Stephen Todd
Writer of Proud Songster directed by Andrew Foster
Oxford based entrepreneur Stephen Todd is a management consultant and director of Operations Management Research (OMR). As Associate Fellow of the Said Business School, he mentors MBA students and builds links between the University of Oxford and the technology industry.
'Working 1-1 with dramaturg Kaite O’Reilly has significantly accelerated my development as a writer. It wouldn’t have happened if it hadn’t been for The Radio Play’s The Thing.'
2007 - Entering the Competition and the Two Channel 4 Workshops
It was eleven o’clock at night and I was in the baggage hall at Bristol airport when I picked up the voicemail message telling me that I’d been short-listed for “The Radio Play’s The Thing” and needed to be at Channel 4 later that week for the first workshop. I’d submitted two scripts for the competition: Exposure, a short radio play about a tabloid journalist, blindfolded and tied to a tree in the rain, and a sample episode from All Children Except One, a contemporary reworking of Peter Pan set in Zimbabwe and exploring the lives of a group of street children living in Harare.
The first workshop was stimulating but very intense. During the workshop we had to select a scene from our script that we wanted to get feedback on. I picked a scene from All Children Except One that involved a young girl, Tanya, who is mute and communicates using an mbira, a traditional Shona musical instrument. The workshop discussion with producer John Dryden, sound designer Nick Russel-Pavier, and the other writers, was very useful and highlighted important issues that I needed to work on.

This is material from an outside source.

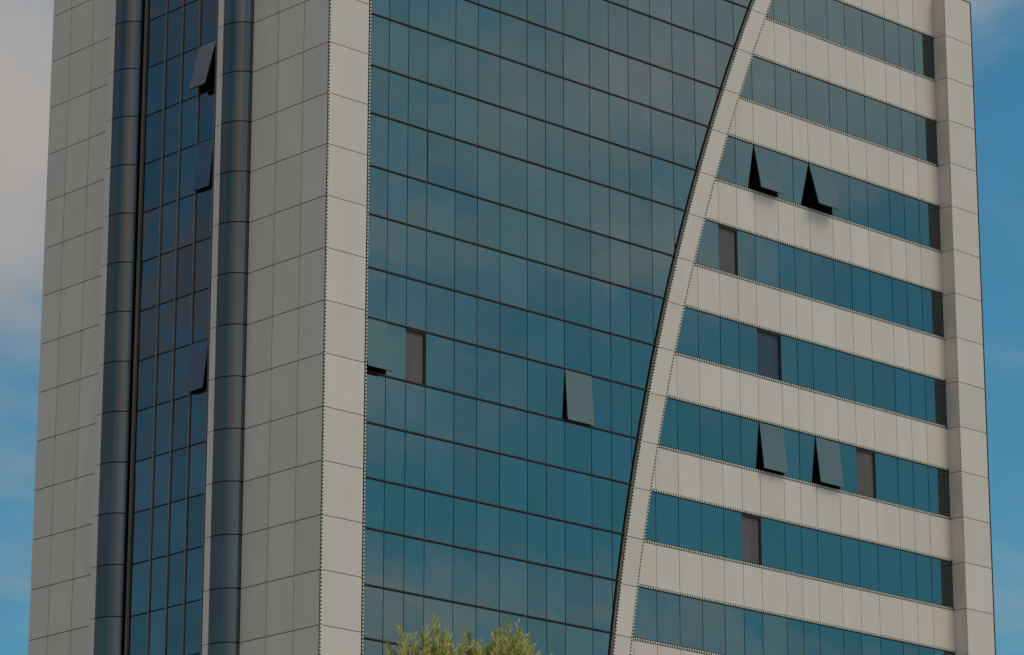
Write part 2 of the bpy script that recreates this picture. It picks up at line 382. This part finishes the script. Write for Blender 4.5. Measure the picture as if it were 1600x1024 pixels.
for fn, off in ((arcL, .012), (arcR, -.032)):
    b = MB(); c = KLOW; dz = PITCH/H
    k = 0
    while c < 5.88:
        c2 = c+dz; x0, x1 = fn(c)+off, fn(c2)+off
        b.prism_y([(x0-.03, Z(c)), (x0+.03, Z(c)), (x1+.03, Z(c2)), (x1-.03, Z(c2))], BF+.002, BF+.0325, 0)
        ca, cb = c+dz*.22, c+dz*.74; xa, xb = fn(ca)+off, fn(cb)+off
        b.prism_y([(xa-.026, Z(ca)), (xa+.026, Z(ca)), (xb+.026, Z(cb)), (xb-.026, Z(cb))], BF-.011, BF+.001, 1)
        c = c2
    b.build('light_string', [M_RAIL, M_CLIP], band, kind='stuff')

# --- striped wall: ribbon windows and spandrels
sx = [11.0, 12.1, 13.23, 14.36, 15.50, 16.63, 17.76, 18.89, 19.86, 20.82, 22.08, 22.95, 23.81, 25.08, 26.07, 27.10, 28.37, 29.23, 30.10, S1]
# open sashes and blinds per window band: index of left joint
def idx(x): return min(range(len(sx)), key=lambda i: abs(sx[i]-x))
open_w = {2: {20.82: 11, 23.81: 15.5}, 5: {20.82: 6.5, 23.81: 6.8}}
blind_w = {3: [18.89], 4: [20.82], 5: [26.07], 6: [19.86]}
def clip_left(x0, x1, c0, c1, y, d, name, mt, parent, gx, gz):
    """panel or pane whose left end is cut along the curved band"""
    cs = [c1-gz/H-(c1-c0-2*gz/H)*k/4 for k in range(5)]
    left = [(max(x0+gx, min(arcR(c)+.0, x1)), Z(c)) for c in cs]
    if max(x1-gx-x for x, _ in left) < .03: return None
    left = [(min(x, x1-gx-.002), z) for x, z in left]
    poly = left+[(x1-gx, Z(c0)+gz), (x1-gx, Z(c1)-gz)]
    b = MB(); b.prism_y(poly, y, y+d); return b.build(name, mt, parent)
for k, (c1, c0) in enumerate(W):
    # ribbon window
    b = MB(); todo = []
    for i in range(len(sx)-1):
        x0, x1 = sx[i], sx[i+1]
        if x1 < arcR(c0)+.03: continue
        kind = 'pane'
        if x0 in open_w.get(k, {}): kind = 'open'
        elif x0 in blind_w.get(k, []): kind = 'blind'
        todo.append((x0, x1, kind))
        if kind == 'pane': b.box(max(x0, arcR(c0)-.3), x1, DS+.042, DS+.06, Z(c0), Z(c1))
    b.box(max(12, arcR(c0)-.2), S1, DS+.05, DS+.075, Z(c0)-.02, Z(c0)+.012)
    rib = b.build('ribbon_window', M_BLACK, T)
    for x0, x1, kind in todo:
        z0, z1 = Z(c0)+.015, Z(c1)-.035
        if kind == 'open':
            reveal(rib, x0+.011, x1-.011, DS+.042, .6, z0, z1, M_ROOMB); sash_front(rib, x0+.011, x1-.011, DS+.012, z0, z1, open_w[k][x0])
        elif kind == 'blind': blind(rib, x0+.011, x1-.011, DS+.012, z0, z1, M_BLUE if k == 4 else None)
        elif x0 > arcR(c1)+.02:
            ubox('glass_pane', M_GLASS, rib, x0+.014, x1-.014, DS+.012, DS+.036, z0, z1, (tilt(), 0, tilt()))
        else: clip_left(x0, x1, c0, c1, DS+.012, .024, 'glass_pane', M_GLASS, rib, .011, .02)
    b = MB(); b.box(max(12, arcR(c0)-.2), S1, DS+.005, DS+.041, Z(c1)-.033, Z(c1)-.003); b.build('head_shade_strip', M_BLACK, rib)  # black strip stands in for the shade of the head recess
sp = [(5.92, W[0][0])]+[(W[k][1], W[k+1][0]) for k in range(len(W)-1)]
for k, (c1, c0) in enumerate(sp):
    xl = max(12.0, arcR(c0)-.3)
    b = MB(); b.box(xl, S1, DS+.034, DS+.5, Z(c0)+.005, Z(c1)-.005); s = b.build('spandrel_band', M_BACK, T)
    for i in range(len(sx)-1):
        x0, x1 = sx[i], sx[i+1]
        if x1 < arcR(c0)+.03: continue
        if x0 > arcR(c1)+.02: ubox('spandrel_panel', M_PANEL, s, x0+.011, x1-.011, DS, DS+.03, Z(c0)+.090, Z(c1)-.108)
        else: clip_left(x0, x1, c0, c1, DS, .03, 'spandrel_panel', M_PANEL, s, .009, .10)
    for c, dz in ((c0, .046), (c1, -.046)):
        xs = arcR(c)-.05
        light_string(s, (xs, DS+.025, Z(c)+dz), 0, S1-.01-xs, 1, -1, 2, .084, .02)
    ubox('sill_flashing', M_BROWN, s, xl, S1-.002, DS-.012, DS+.034, Z(c1)-.106, Z(c1)-.090)

# --- end pier with its return face
b = MB(); b.box(S1+.034, S2-.034, .034, .62, ZB+.01, ROOF-.04); ep = b.build('end_pier', M_BACK, T)
ez = [ROOF]+[Z(c-.09) for c in range(5, KLOW+1, -1)]+[ZB]
for z1, z0 in zip(ez, ez[1:]):
    ubox('pier_panel', M_PANEL, ep, S1+.07, S2-.07, 0, .030, z0+G, z1-G)
    ubox('return_panel', M_PANEL, ep, S1, S1+.030, .012, DS+.02, z0+G, z1-G)
light_string(ep, (S1+.038, .03, ZB), 2, ROOF-ZB-.01, 1, -1, 0, .055)
light_string(ep, (S2-.034, .02, ZB), 2, ROOF-ZB-.01, 0, 1, 1, .055, .03)
light_string(ep, (S1+.02, .02, ROOF+.005), 0, S2-S1-.03, 2, 1, 1, .06, .03)
# parapet coping along the rest of the roof edge
b = MB(); b.box(0.02, S1-.02, DS+.02, DS+.4, ROOF-.06, ROOF+.03); b.box(.02, .4, DS+.42, SL-.02, ROOF-.06, ROOF+.03); b.build('coping', M_ALU, T)

# ------------------------------------------------------------------ the tree in front
M_LEAF = bpy.data.materials.new('willow_leaf'); M_LEAF.use_nodes = True
t = M_LEAF.node_tree; t.nodes.clear()
o_ = t.nodes.new('ShaderNodeOutputMaterial'); df = t.nodes.new('ShaderNodeBsdfPrincipled'); tr = t.nodes.new('ShaderNodeBsdfTranslucent'); ms = t.nodes.new('ShaderNodeMixShader')
at = t.nodes.new('ShaderNodeAttribute'); at.attribute_name = 'tone'
cr = t.nodes.new('ShaderNodeValToRGB'); e = cr.color_ramp.elements
e[0].color = (0.22, 0.20, 0.035, 1); e[1].color = (0.92, 0.80, 0.36, 1); e.new(.5).color = (0.68, 0.60, 0.15, 1)
df.inputs['Roughness'].default_value = .5
t.links.new(at.outputs['Fac'], cr.inputs[0]); t.links.new(cr.outputs[0], df.inputs['Base Color']); t.links.new(cr.outputs[0], tr.inputs['Color'])
ms.inputs[0].default_value = .45; t.links.new(df.outputs[0], ms.inputs[1]); t.links.new(tr.outputs[0], ms.inputs[2]); t.links.new(ms.outputs[0], o_.inputs[0])
M_BARK = mat('bark', (0.13, 0.10, 0.07), 0.9, noise=0.3, nscale=8)

TREE = Vector((-49.25, -60.15, 0))
tree = bpy.data.objects.new('tree', None); COL.objects.link(tree); tree.location = TREE
tree.rotation_euler = (0, 0, -YAW)                   # local x runs across the view, local y away from it
tag(tree, 'yellow-green narrow-leaved treetop in front of the lower glass wall', 'tree')
def tube(b, pts, rad, n=7):
    rings = []
    for i, p in enumerate(pts):
        d = (pts[min(i+1, len(pts)-1)]-pts[max(i-1, 0)]).normalized()
        a = d.orthogonal().normalized(); c = d.cross(a); k0 = len(b.v)
        for j in range(n):
            w = 2*math.pi*j/n; b.v.append(tuple(p+(a*math.cos(w)+c*math.sin(w))*rad[i]))
        rings.append(k0)
    for r0, r1 in zip(rings, rings[1:]):
        for j in range(n):
            b.f.append((r0+j, r0+(j+1) % n, r1+(j+1) % n, r1+j)); b.m.append(0)
rt = random.Random(11)
b = MB()
tube(b, [Vector((0, 0, 0)), Vector((.02, .02, .4)), Vector((.0, .05, 1.4)), Vector((.06, .0, 2.6))], [.24, .17, .14, .12], 10)
limbs = []
ends = [(-.12, .1, 6.9), (.42, -.05, 6.9), (-.75, .3, 6.3), (1.0, .2, 6.2), (.2, .9, 6.4), (-.3, -.9, 6.3), (-1.2, -.4, 5.4), (1.35, -.6, 5.3), (.5, 1.3, 5.5), (-.6, 1.2, 5.6)]
for x, y, z in ends:
    p0 = Vector((.05, 0, rt.uniform(2.1, 2.6))); p3 = Vector((x, y, z)); 
    p1 = p0+Vector((x*.45, y*.45, (z-p0.z)*.28)); p2 = p0+Vector((x*.85, y*.85, (z-p0.z)*.65))
    tube(b, [p0, p1, p2, p3], [.085, .06, .035, .012]); limbs.append((p0, p1, p2, p3))
b.build('trunk', M_BARK, tree)

tips = []
S = 30.0*1.0203/5536.8                                # metres per photo pixel at the tree
prof = [(603, 1003), (609, 1012), (626, 977), (630, 985), (646, 990), (650, 1000), (664, 992), (668, 982), (676, 984), (682, 974), (688, 979), (694, 984), (700, 992), (706, 1000), (716, 999), (724, 995),
        (731, 1001), (738, 990), (744, 994), (748, 1016), (762, 1006), (768, 1008), (775, 978), (780, 986), (786, 983), (792, 977), (798, 984), (803, 979), (810, 984), (816, 990), (822, 984), (829, 996), (834, 1012), (843, 1018)]
for u, v in prof:
    X = (u-715)*S; ztop = 7.781-(v-985)*.00559
    for k in range(3):
        tips.append((X+rt.gauss(0, .018), rt.gauss(0, .22), ztop-.015-(0 if k == 0 else rt.uniform(.02, .14)), rt.uniform(.30, .5), k))
for a_, n_, sx_, zt in ((-.16, 75, .17, 7.67), (.43, 75, .12, 7.70)):
    for k in range(n_):
        X = a_+rt.gauss(0, sx_); tips.append((X, rt.gauss(0, .3), zt-abs(rt.gauss(0, .11))-abs(X-a_)*.35, rt.uniform(.3, .5), 3))
for k in range(560):
    a_ = rt.uniform(0, 2*math.pi); rr = math.sqrt(rt.random()); z = rt.uniform(3.6, 7.25)
    w = 1.75*math.sin(math.pi*min(1, max(0, (7.75-z)/4.6))**.75)
    tips.append((rr*w*math.cos(a_), rr*w*math.sin(a_), z, rt.uniform(.4, .7), 4))
lb = MB(); tone = []; tw = MB()
for X, Y, ztip, ln, kind in tips:
    lean = Vector((X*.3+rt.gauss(0, .24), Y*.3+rt.gauss(0, .24), 1)).normalized() if kind < 4 else Vector((X*.5+rt.gauss(0, .2), Y*.5+rt.gauss(0, .2), 1)).normalized()
    tip = Vector((X, Y, ztip)); root = tip-lean*ln; base_t = rt.uniform(.1, .75)
    if kind == 4: nl = 26
    else: nl = 27
    side_ = lean.orthogonal().normalized(); s2 = lean.cross(side_)
    k0 = len(tw.v)
    for p, rd in ((root, .006), (tip, .0015)):
        for j in range(3):
            w = 2.094*j; tw.v.append(tuple(p+(side_*math.cos(w)+s2*math.sin(w))*rd))
    for j in range(3): tw.f.append((k0+j, k0+(j+1) % 3, k0+3+(j+1) % 3, k0+3+j)); tw.m.append(0)
    for i in range(nl):
        f = i/nl; p = root+(tip-root)*(f**.8)
        an = i*2.4+rt.uniform(-.5, .5); out_ = side_*math.cos(an)+s2*math.sin(an)
        sp_ = rt.uniform(.4, 1.5)*(1-.5*f)
        d = (lean+out_*sp_).normalized(); l = rt.uniform(.045, .082)*(1 if f < .85 else .8)
        wv = d.cross(Vector((rt.gauss(0, 1), rt.gauss(0, 1), rt.gauss(0, 1)))).normalized()*l*.135
        nrm = d.cross(wv).normalized()*l*.05
        q0, q1, q2, q3 = p, p+d*l*.45+wv+nrm, p+d*l-out_*l*rt.uniform(-.1, .15), p+d*l*.45-wv+nrm
        j = len(lb.v); lb.v += [tuple(q0), tuple(q1), tuple(q2), tuple(q3)]; lb.f += [(j, j+1, j+2), (j, j+2, j+3)]; lb.m += [0, 0]
        tn = min(1, max(0, base_t+rt.gauss(0, .18)+(.12 if f > .8 else 0))); tone += [tn, tn]
crown = lb.build('crown', M_LEAF, tree, kind='stuff')
at_ = crown.data.attributes.new('tone', 'FLOAT', 'FACE'); at_.data.foreach_set('value', tone)
tw.build('twigs', M_BARK, tree, kind='stuff')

Following the workshop, the eight short-listed writers were given ten days to revise and complete their scripts or to write a new piece that met the competition brief of using the power of radio to tell a compelling contemporary story in 15 minutes. I decided to write a new play, Proud Songster, inspired by the Thomas Hardy poem. It explores the impact of the Rwandan genocide on a young English woman working as a teacher in a Catholic mission school near Kivumu.
The second workshop at Channel 4 was more relaxed and included workshop readings of the final four plays with experienced radio actors led by writer Annie Caulfield. Hearing the plays read was incredibly useful and the subsequent discussions with the actors and the other writers were invaluable in identifying ways to improve the scripts. It was great to see how the scripts had changed since the first workshop and how the other writers had developed their ideas and used the feedback from the first workshop.
2008 – Recording the Radio Plays and the Impact of TRPTT
Working with John Dryden and the Goldhawk Productions team to record Proud Songster was an amazing experience. The director, Andrew Foster, and the cast really captured the emotional core of the play and brought the script alive.
Being involved in the “The Radio Play’s The Thing” project over the last year has had a major impact on my development as a writer. Based on my script for Proud Songster, I was selected last July as one of four writers for an eight-month Writer Development Programme with playwright and dramaturg Kaite O’Reilly organised by the Aberystwyth Arts Centre and funded by the Arts Council of Wales. Kaite is an internationally renowned playwright and experienced radio dramatist, whose most recent play, The Almond and the Seahorse, received a 5-Star review in the Guardian.
Working 1-1 with Kaite has significantly accelerated my development as a writer and wouldn’t have happened if it hadn’t been for “The Radio Play’s The Thing”. The one act version of my play, The Remnants of Once Fine Girls, which explores similar emotional territory to Proud Songster, had a public rehearsed reading in the Aberystwyth Arts Centre Studio in February and I’m currently working on the full length script.
But the most important part of being involved in “The Radio Play’s The Thing” has been the opportunity to meet and work with some wonderful people and to explore new ideas and collaborations. Since the workshops at Channel 4, I’ve worked with a leading independent producer to develop and pitch ideas for new radio plays to the BBC, one of my cast from Proud Songster has offered to appear in my new play for First Draft Theatre, which will run for a week at the Barons Court Theatre in late July. Another has asked me to help out with a film project.
What next? The last twelve months has opened up a lot of possibilities and I’m actively working on a number of stage, TV and film projects. But writing radio drama is central to what I want to do as a writer and I look forward to the opportunity to work with Channel 4 again in the future.